つい最近AtCorderに参加しました。

アルゴリズムは好きだけど今まで真面目に勉強はしていなかったのでこれを機にしっかりとまとめていこうと思います。

 

とりあえず最初の記事としては個人的に面白かった&すごく簡単な問題についてアルゴリズムの組み立てと説明をしてみます。

 

問題は以下を参照してください。

B: 直方体 - AtCoder Beginner Contest 041 | AtCoder

 

 

この問題のキモは以下の2点

1. A * B まではlong(64ビット整数)で表せるけど A * B * Cは桁あふれしてしまう。

2. わる数である10^9+7が素数

 

割る数が素数なので、わる数を分解して複数回の式にしてしまうこともできません。
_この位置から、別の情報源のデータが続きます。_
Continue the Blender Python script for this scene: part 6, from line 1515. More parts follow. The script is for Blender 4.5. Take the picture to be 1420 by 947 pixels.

なのでなんとか64bitの範囲内で収まる式に変形しないといけないというのがこの問いで求められてる課題なのだと思います。

 

ということで、A * B * C % 10^9+7をなんとか64bitで計算できる方法がないか考えてみます。

まず、 A * Bまでは64bit内に収まるので、ここで一旦区切って考えます。

ので、この値をXと定義します。

\begin{align} X = A \times B \label{1} \end{align}

 今回の問題では 10^9+7で割った余りのみを求められているので、上記の式を10^9で割ったときの商とあまりに分解してみます。式が長くならないように

\begin{align} D = 10^9+7 \label{2} \end{align} 

とすると、

\begin{align} X=aD+restX \label{3} \end{align}

となります。

{a}{X}を10^9+7で割ったときの商で、{restX}はそのときの余りです。

 

そしたら、\eqref{3} をA * B * Cの式に代入してみると \eqref{1} より

\begin{align} (aD + restX) \times C \end{align}

となります。

ここで注目したいのは{aD}は10^9+7で割り切れる値(\eqref{2}より)なので、考えないといけないのは

\begin{align} restX \times C \end{align}

だけとなります。

さらに{rextX}は10^9+7で割った余りなので

\begin{align} restX \lt 10^9+7 \label{6} \end{align}

が成り立ちます。なので

\begin{align} restX \times C \lt 10^{20} \label{7} \end{align}

も成立して無事にlongで計算できる範囲に収まることがわかります。

 

以上の証明は「余剰の性質」というのだそうです。(http://abc041.contest.atcoder.jp/data/abc/041/editorial.pdf

知らなかった。。。

 

この問題を素直に解くためにアルゴリズムを考えると、自然とこの「余剰の性質」思いつくところに問題の作り方がうまいなぁと感激しました。